> The task:
Print the records below exactly, starting at the first line and stopping after the line that contains "S.cycles.use_denoising = True". Leave out any pictures.

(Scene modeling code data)
□ □ □
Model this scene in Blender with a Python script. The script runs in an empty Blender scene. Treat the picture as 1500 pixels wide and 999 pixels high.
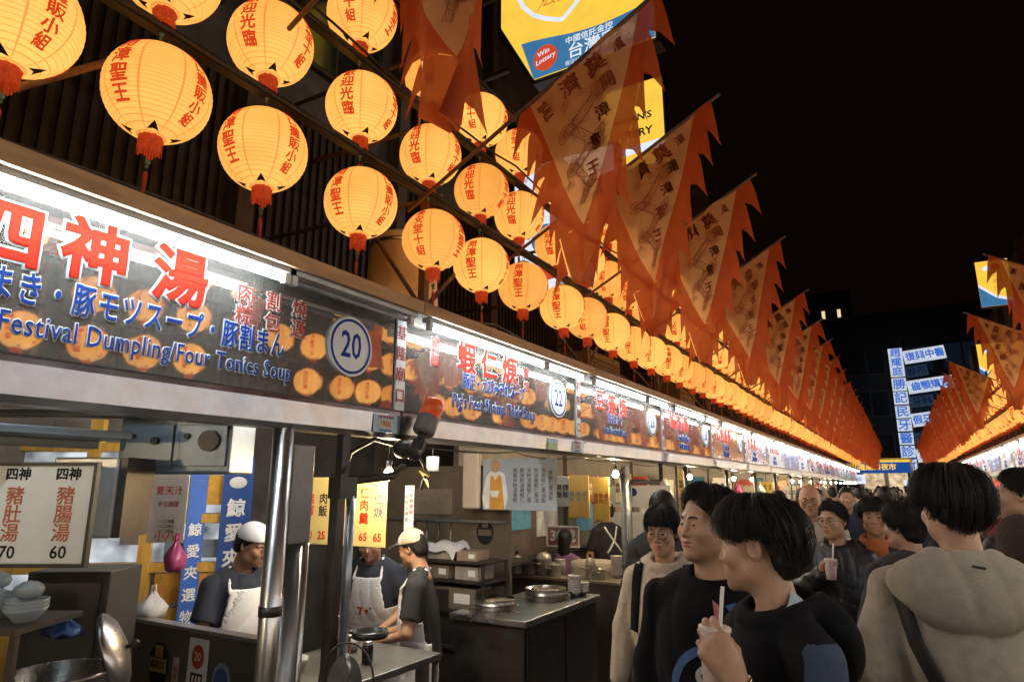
import bpy, math, random
import numpy as np
from mathutils import Matrix, Vector, Euler
S = bpy.context.scene
C = S.collection
PI = math.pi
random.seed(11)
RNG = np.random.default_rng(11)

# ------------------------------------------------------------------ camera, night sky, exposure
cam = bpy.data.cameras.new('camera')
cam.sensor_width = 36.0
cam.lens = 36.0 * 950 / 1500
cam.clip_start = 0.05
cam.clip_end = 600
cob = bpy.data.objects.new('camera', cam)
C.objects.link(cob)
cob.location = (0, 0, 1.75)
yaw, pitch = math.radians(30.36), math.radians(12.55)
cob.rotation_euler = (PI / 2 + pitch, 0, yaw)
S.camera = cob

W = bpy.data.worlds.new('World')
S.world = W
W.use_nodes = True
bg = W.node_tree.nodes['Background']
bg.inputs[0].default_value = (1.0, 0.42, 0.12, 1)     # sodium glow of the town on a black night sky
bg.inputs[1].default_value = 0.0024
S.view_settings.view_transform = 'Standard'
S.view_settings.look = 'None'
S.view_settings.gamma = 1.0
S.view_settings.exposure = 0.22
S.cycles.max_bounces = 6
S.cycles.diffuse_bounces = 3
S.cycles.glossy_bounces = 4
S.cycles.transparent_max_bounces = 8
S.cycles.sample_clamp_indirect = 4.0
S.cycles.caustics_reflective = False
S.cycles.caustics_refractive = False
S.cycles.use_light_tree = True
S.cycles.use_denoising = True

# ------------------------------------------------------------------ helpers: meshes
class MB:
    """collects shapes, linked as ONE mesh object"""
    def __init__(s):
        s.v = []; s.f = []; s.m = []; s.sm = []
    def add(s, vs, fs, mi=0, smooth=False):
        b = len(s.v)
        s.v += [tuple(p) for p in vs]
        s.f += [tuple(b + i for i in f) for f in fs]
        s.m += [mi] * len(fs); s.sm += [smooth] * len(fs)
        return s
    def box(s, c, d, mi=0, rot=None):
        x, y, z = d[0] / 2, d[1] / 2, d[2] / 2
        vs = [Vector((i * x, j * y, k * z)) for k in (-1, 1) for j in (-1, 1) for i in (-1, 1)]
        if rot is not None: vs = [rot @ p for p in vs]
        vs = [p + Vector(c) for p in vs]
        return s.add(vs, [(0, 2, 3, 1), (4, 5, 7, 6), (0, 1, 5, 4), (2, 6, 7, 3), (0, 4, 6, 2), (1, 3, 7, 5)], mi)
    def bb(s, a, b, mi=0):
        return s.box([(a[i] + b[i]) / 2 for i in range(3)], [abs(b[i] - a[i]) for i in range(3)], mi)
    def tube(s, pts, r, n=8, mi=0, caps=True, closed=False):
        pts = [Vector(p) for p in pts]
        m = len(pts)
        rs = r if isinstance(r, (list, tuple)) else [r] * m
        vs = []; up = None
        for i, p in enumerate(pts):
            if closed: t = pts[(i + 1) % m] - pts[i - 1]
            else: t = pts[min(i + 1, m - 1)] - pts[max(i - 1, 0)]
            t.normalize()
            if up is None:
                up = Vector((0, 0, 1)) if abs(t.z) < .9 else Vector((1, 0, 0))
            u = t.cross(up)
            if u.length < 1e-6: u = t.orthogonal()
            u.normalize(); w = u.cross(t); up = w
            for k in range(n):
                a = 2 * PI * k / n
                vs.append(p + (u * math.cos(a) + w * math.sin(a)) * rs[i])
        fs = []
        for i in range(m if closed else m - 1):
            j = (i + 1) % m
            for k in range(n):
                l = (k + 1) % n
                fs.append((i * n + k, j * n + k, j * n + l, i * n + l))
        s.add(vs, fs, mi, True)
        if caps and not closed:
            b = len(s.v) - m * n
            s.f.append(tuple(b + k for k in range(n))); s.m.append(mi); s.sm.append(False)
            s.f.append(tuple(b + (m - 1) * n + k for k in reversed(range(n)))); s.m.append(mi); s.sm.append(False)
        return s
    def cyl(s, a, b, r0, r1=None, n=12, mi=0, caps=True):
        return s.tube([a, b], [r0, r0 if r1 is None else r1], n, mi, caps)
    def lathe(s, prof, c=(0, 0, 0), n=24, mi=0, rot=None, smooth=True):
        vs = []
        for (r, z) in prof:
            for k in range(n):
                a = 2 * PI * k / n
                p = Vector((r * math.cos(a), r * math.sin(a), z))
                if rot is not None: p = rot @ p
                vs.append(p + Vector(c))
        fs = []
        for i in range(len(prof) - 1):
            for k in range(n):
                l = (k + 1) % n
                fs.append((i * n + k, i * n + l, (i + 1) * n + l, (i + 1) * n + k))
        return s.add(vs, fs, mi, smooth)
    def prism(s, poly, h, M, mi=0):
        """2-D polygon (counter-clockwise) thickened from 0 to h along its normal, carried by matrix M"""
        n = len(poly)
        vs = [M @ Vector((p[0], p[1], 0)) for p in poly] + [M @ Vector((p[0], p[1], h)) for p in poly]
        fs = [tuple(reversed(range(n))), tuple(range(n, 2 * n))]
        for k in range(n):
            l = (k + 1) % n
            fs.append((k, l, n + l, n + k))
        return s.add(vs, fs, mi)
    def sphere(s, c, r, n=12, mi=0):
        r = r if isinstance(r, (tuple, list)) else (r, r, r)
        vs = []; fs = []
        m = max(6, n // 2 + 1)
        for i in range(m + 1):
            th = PI * i / m
            for k in range(n):
                a = 2 * PI * k / n
                vs.append((c[0] + r[0] * math.sin(th) * math.cos(a), c[1] + r[1] * math.sin(th) * math.sin(a), c[2] + r[2] * math.cos(th)))
        for i in range(m):
            for k in range(n):
                l = (k + 1) % n
                fs.append((i * n + k, (i + 1) * n + k, (i + 1) * n + l, i * n + l))
        return s.add(vs, fs, mi, True)
    def mesh(s, name, mats):
        me = bpy.data.meshes.new(name)
        me.from_pydata(s.v, [], s.f)
        for m in (mats if isinstance(mats, (list, tuple)) else [mats]): me.materials.append(m)
        me.polygons.foreach_set('material_index', s.m)
        me.polygons.foreach_set('use_smooth', s.sm)
        me.update()
        return me
    def build(s, name, mats, parent=None, bevel=0.0, loc=None, rot=None):
        o = put(name, s.mesh(name, mats), parent, loc, rot)
        if bevel:
            b = o.modifiers.new('edge', 'BEVEL'); b.width = bevel; b.segments = 2; b.limit_method = 'ANGLE'; b.angle_limit = math.radians(40)
        return o

def put(name, me, parent=None, loc=None, rot=None):
    o = bpy.data.objects.new(name, me)
    C.objects.link(o)
    if parent is not None: o.parent = parent
    if loc is not None: o.location = loc
    if rot is not None: o.rotation_euler = rot
    return o

def tag(o, label, cat, group=None):
    o['label'] = label; o['category'] = cat
    if group: o['group'] = group
    return o

def thing(name, label, cat, loc=(0, 0, 0), rotz=0.0, group=None):
    o = bpy.data.objects.new(name, None)
    C.objects.link(o)
    o.empty_display_size = .1
    o.location = loc; o.rotation_euler = (0, 0, rotz)
    return tag(o, label, cat, group)

def dup(root, loc=None, rot=None, label=None, group=None):
    kids = [(c, list(c.children)) for c in root.children]
    r = root.copy(); C.objects.link(r)
    if loc is not None: r.location = loc
    if rot is not None: r.rotation_euler = rot
    if label: r['label'] = label
    if group: r['group'] = group
    for ch, gs in kids:
        c = ch.copy(); C.objects.link(c); c.parent = r
        for g in gs:
            d = g.copy(); C.objects.link(d); d.parent = c
    return r

def structure(o):
    o['kind'] = 'structure'; return o
def stuff(o):
    o['kind'] = 'stuff'; return o

ORD = 'first second third fourth fifth sixth seventh eighth ninth tenth eleventh twelfth thirteenth fourteenth fifteenth sixteenth seventeenth eighteenth nineteenth twentieth'.split()
def rotM(ax, deg): return Matrix.Rotation(math.radians(deg), 3, ax)

# text: glyph outlines turned into meshes (the default font falls back to a CJK face)
_TX = {}
def text_mesh(body, size, extrude=.002, offset=0.0, spacing=1.0, align='CENTER', line=1.0, res=2, shear=0.0):
    key = (body, size, extrude, offset, spacing, align, line, res, shear)
    if key in _TX: return _TX[key]
    cu = bpy.data.curves.new('lettering', 'FONT')
    cu.body = body; cu.size = size; cu.extrude = extrude
    if offset: cu.bevel_depth = offset * size; cu.bevel_resolution = 0
    cu.resolution_u = res; cu.space_character = spacing; cu.space_line = line; cu.shear = shear
    cu.align_x = align; cu.align_y = 'CENTER'
    o = bpy.data.objects.new('lettering', cu); C.objects.link(o)
    dg = bpy.context.evaluated_depsgraph_get()
    me = bpy.data.meshes.new_from_object(o.evaluated_get(dg))
    bpy.data.objects.remove(o); bpy.data.curves.remove(cu)
    me.materials.clear()
    if offset:                      # the bevel only thickens the strokes: press it flat again
        co = np.empty(len(me.vertices) * 3, np.float32); me.vertices.foreach_get('co', co)
        co[2::3] *= max(extrude, 1e-6) / (extrude + offset * size)
        me.vertices.foreach_set('co', co)
    _TX[key] = me
    return me
def lettering(body, size, mat, M, parent, **kw):
    """flat lettering; M carries the text plane (x right, y up, z out) into the parent's space"""
    me = text_mesh(body, size, **kw)
    if len(me.materials) == 0:
        me.materials.append(mat)
    elif me.materials[0] != mat:
        me = me.copy(); me.materials[0] = mat
    o = put('lettering', me, parent)
    o.matrix_local = M
    return o
def frame(o, x, y):
    """text frame at o whose right is x and up is y"""
    x = Vector(x).normalized(); y = Vector(y); z = x.cross(y).normalized(); y = z.cross(x)
    M = Matrix((x, y, z)).transposed().to_4x4(); M.translation = Vector(o)
    return M

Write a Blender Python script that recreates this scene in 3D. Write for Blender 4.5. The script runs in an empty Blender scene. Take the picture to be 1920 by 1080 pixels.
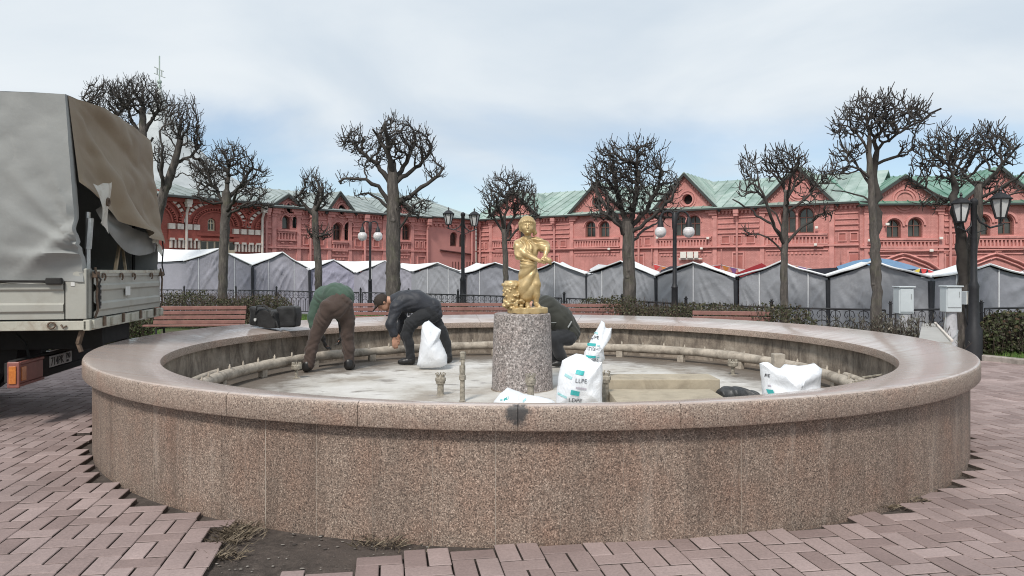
import bpy, bmesh, math, random
import numpy as np
from mathutils import Vector, Matrix
random.seed(7); RNG = np.random.default_rng(7)
SC = bpy.context.scene
R = math.radians
# ---------------------------------------------------------------- camera
FPX, YH, EYE = 1400.0, 509.0, 1.5           # focal length in photo pixels, horizon row, eye height
cam = bpy.data.cameras.new('camera'); cam.sensor_width = 36.0; cam.lens = FPX / 1920 * 36
cam.shift_y = -(540 - YH) / 1920; cam.clip_end = 3000; cam.clip_start = 0.05
camo = bpy.data.objects.new('camera', cam); SC.collection.objects.link(camo)
camo.location = (0, 0, EYE); camo.rotation_euler = (R(90), 0, 0); SC.camera = camo
# ---------------------------------------------------------------- world, sun, exposure
SUN_EL, SUN_AZ = R(48), R(200)              # azimuth clockwise from +Y (north)
W = bpy.data.worlds.new('World'); SC.world = W; W.use_nodes = True
nt = W.node_tree; nt.nodes.clear()
def wn(t, **k):
    n = nt.nodes.new(t)
    for a, b in k.items(): setattr(n, a, b)
    return n
sky = wn('ShaderNodeTexSky', sky_type='NISHITA', sun_disc=False, sun_elevation=SUN_EL, sun_rotation=SUN_AZ,
         altitude=100, air_density=1.0, dust_density=0.6, ozone_density=2.0)
geo = wn('ShaderNodeTexCoord'); sep = wn('ShaderNodeSeparateXYZ')
nt.links.new(geo.outputs['Generated'], sep.inputs[0])
# project the direction on a cloud layer overhead
zc = wn('ShaderNodeMath', operation='MAXIMUM'); nt.links.new(sep.outputs[2], zc.inputs[0]); zc.inputs[1].default_value = 0.0
za = wn('ShaderNodeMath', operation='ADD'); nt.links.new(zc.outputs[0], za.inputs[0]); za.inputs[1].default_value = 0.22
dx = wn('ShaderNodeMath', operation='DIVIDE'); nt.links.new(sep.outputs[0], dx.inputs[0]); nt.links.new(za.outputs[0], dx.inputs[1])
dy = wn('ShaderNodeMath', operation='DIVIDE'); nt.links.new(sep.outputs[1], dy.inputs[0]); nt.links.new(za.outputs[0], dy.inputs[1])
cv = wn('ShaderNodeCombineXYZ'); nt.links.new(dx.outputs[0], cv.inputs[0]); nt.links.new(dy.outputs[0], cv.inputs[1])
cv.inputs[2].default_value = 2.3
n1 = wn('ShaderNodeTexNoise'); n1.inputs['Scale'].default_value = 0.75; n1.inputs['Detail'].default_value = 7; n1.inputs['Roughness'].default_value = 0.52
n1.inputs['Distortion'].default_value = 0.35
nt.links.new(cv.outputs[0], n1.inputs['Vector'])
# cover: thicker overhead, thinner towards the horizon
el = wn('ShaderNodeMapRange'); nt.links.new(sep.outputs[2], el.inputs[0])
el.inputs[1].default_value = 0.10; el.inputs[2].default_value = 0.25; el.inputs[3].default_value = -0.17; el.inputs[4].default_value = 0.30
ad = wn('ShaderNodeMath', operation='ADD'); nt.links.new(n1.outputs[0], ad.inputs[0]); nt.links.new(el.outputs[0], ad.inputs[1])
cr = wn('ShaderNodeMapRange', interpolation_type='SMOOTHSTEP'); nt.links.new(ad.outputs[0], cr.inputs[0])
cr.inputs[1].default_value = 0.36; cr.inputs[2].default_value = 0.72; cr.inputs[3].default_value = 0.16; cr.inputs[4].default_value = 0.97
n2 = wn('ShaderNodeTexNoise'); n2.inputs['Scale'].default_value = 1.1; n2.inputs['Detail'].default_value = 7; n2.inputs['Distortion'].default_value = 0.5
nt.links.new(cv.outputs[0], n2.inputs['Vector'])
cc = wn('ShaderNodeMix', data_type='RGBA'); c2 = wn('ShaderNodeMapRange', interpolation_type='SMOOTHSTEP'); nt.links.new(n2.outputs[0], c2.inputs[0]); c2.inputs[1].default_value = 0.33; c2.inputs[2].default_value = 0.68; nt.links.new(c2.outputs[0], cc.inputs[0])
cc.inputs[6].default_value = (4.95, 5.6, 6.25, 1); cc.inputs[7].default_value = (6.4, 6.8, 7.1, 1)
skb = wn('ShaderNodeMix', data_type='RGBA', blend_type='MULTIPLY'); skb.inputs[0].default_value = 1
nt.links.new(sky.outputs[0], skb.inputs[6]); skb.inputs[7].default_value = (1.0, 1.0, 1.0, 1)
mx = wn('ShaderNodeMix', data_type='RGBA'); nt.links.new(cr.outputs[0], mx.inputs[0])
nt.links.new(skb.outputs[2], mx.inputs[6]); nt.links.new(cc.outputs[2], mx.inputs[7])
bg = wn('ShaderNodeBackground'); bg.inputs[1].default_value = 0.10; nt.links.new(mx.outputs[2], bg.inputs[0])
wo = wn('ShaderNodeOutputWorld'); nt.links.new(bg.outputs[0], wo.inputs[0])
sl = bpy.data.lights.new('sun', 'SUN'); sl.energy = 2.3; sl.angle = R(10); sl.color = (1.0, 0.95, 0.88)
so = bpy.data.objects.new('sun', sl); SC.collection.objects.link(so)
sd = Vector((math.sin(SUN_AZ) * math.cos(SUN_EL), math.cos(SUN_AZ) * math.cos(SUN_EL), math.sin(SUN_EL)))
so.rotation_euler = sd.to_track_quat('Z', 'Y').to_euler(); so.location = (0, 0, 40)
SC.view_settings.view_transform = 'Standard'; SC.view_settings.look = 'None'
SC.cycles.filter_width = 1.05
SC.view_settings.exposure = 0.40; SC.view_settings.gamma = 1.0

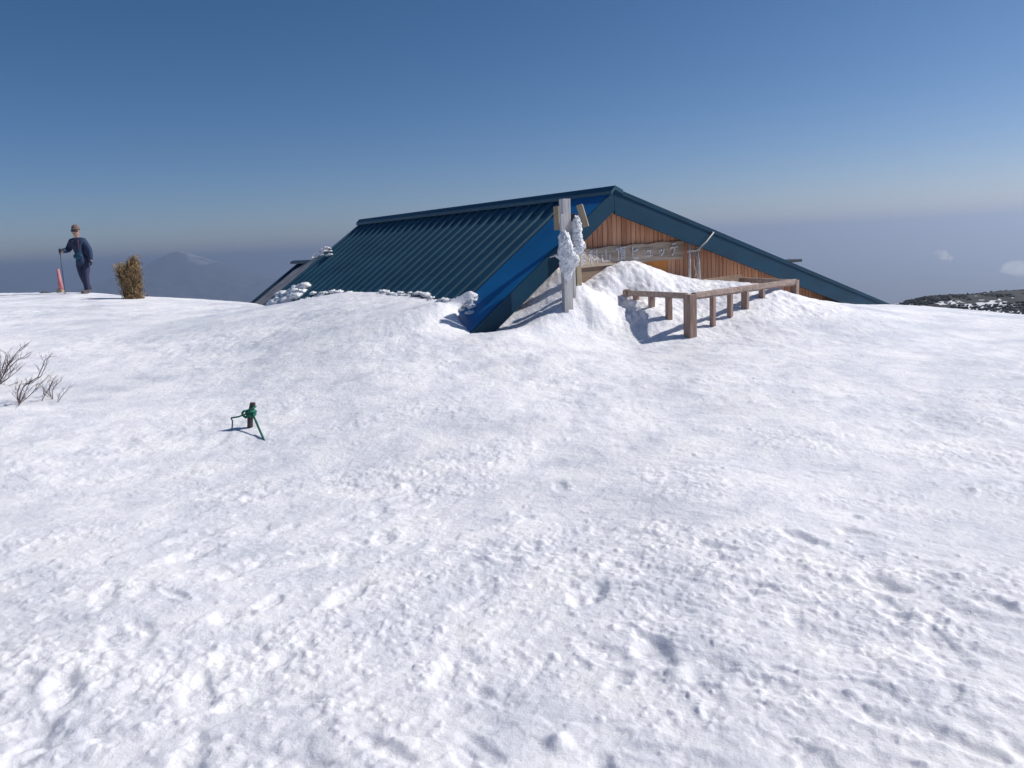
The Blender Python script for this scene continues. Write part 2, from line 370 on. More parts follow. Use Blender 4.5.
# long shallow drag marks
def groove(u0, v0, u1, v1, w, dep):
    dep *= .38
    a = ground_px(u0, v0); b = ground_px(u1, v1); d = b - a; L = math.hypot(d.x, d.y); c, s = d.x / L, d.y / L
    cx, cy = (a.x + b.x) / 2, (a.y + b.y) / 2
    def fn(x, y):
        t = (x * c + y * s) / (L / 2); n = -x * s + y * c + .06 * perlin(x * 2.5 + cx, y * 2.5, 7) + .025 * perlin(x * 9 + cx, y * 9, 8)
        return dep * (-np.exp(-(n / w) ** 2) + .6 * np.exp(-((n - 2 * w) / w) ** 2)) * (1 - sstep(.4, 1, np.abs(t))) * (.6 + .9 * perlin(x * 4 + cy, y * 4, 9))
    stamp(cx, cy, L / 2 + .2, fn)
for g in ((735, 432, 865, 446, .025, .016), (820, 560, 1024, 640, .04, .03), (900, 640, 1024, 665, .03, .03), (860, 690, 1024, 745, .05, .028), (790, 640, 900, 690, .05, .022),
          (240, 330, 440, 362, .05, .006), (100, 650, 200, 590, .06, .025), (60, 740, 170, 690, .05, .02), (230, 700, 330, 620, .05, .02), (880, 610, 960, 632, .04, .035),
          (780, 480, 1000, 545, .05, .008), (700, 480, 900, 520, .06, .006), (370, 470, 430, 492, .05, .02)): groove(*g)
def blur(a):
    a = (np.roll(a, 1, 0) + 2 * a + np.roll(a, -1, 0)) / 4
    return (np.roll(a, 1, 1) + 2 * a + np.roll(a, -1, 1)) / 4
for _ in range(4):
    gy_a, gx_a = np.gradient(D, DRES); wgt = blur(blur(sstep(.5, 1.15, np.hypot(gx_a, gy_a)))); D = D * (1 - wgt) + blur(blur(blur(D))) * wgt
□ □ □
> Reply:
Model this scene in Blender with a Python script. The script runs in an empty Blender scene. Treat the picture as 1500 pixels wide and 999 pixels high.
import bpy, math, random
import numpy as np
from mathutils import Matrix, Vector, Euler
S = bpy.context.scene
C = S.collection
PI = math.pi
random.seed(11)
RNG = np.random.default_rng(11)

# ------------------------------------------------------------------ camera, night sky, exposure
cam = bpy.data.cameras.new('camera')
cam.sensor_width = 36.0
cam.lens = 36.0 * 950 / 1500
cam.clip_start = 0.05
cam.clip_end = 600
cob = bpy.data.objects.new('camera', cam)
C.objects.link(cob)
cob.location = (0, 0, 1.75)
yaw, pitch = math.radians(30.36), math.radians(12.55)
cob.rotation_euler = (PI / 2 + pitch, 0, yaw)
S.camera = cob

W = bpy.data.worlds.new('World')
S.world = W
W.use_nodes = True
bg = W.node_tree.nodes['Background']
bg.inputs[0].default_value = (1.0, 0.42, 0.12, 1)     # sodium glow of the town on a black night sky
bg.inputs[1].default_value = 0.0024
S.view_settings.view_transform = 'Standard'
S.view_settings.look = 'None'
S.view_settings.gamma = 1.0
S.view_settings.exposure = 0.22
S.cycles.max_bounces = 6
S.cycles.diffuse_bounces = 3
S.cycles.glossy_bounces = 4
S.cycles.transparent_max_bounces = 8
S.cycles.sample_clamp_indirect = 4.0
S.cycles.caustics_reflective = False
S.cycles.caustics_refractive = False
S.cycles.use_light_tree = True
S.cycles.use_denoising = True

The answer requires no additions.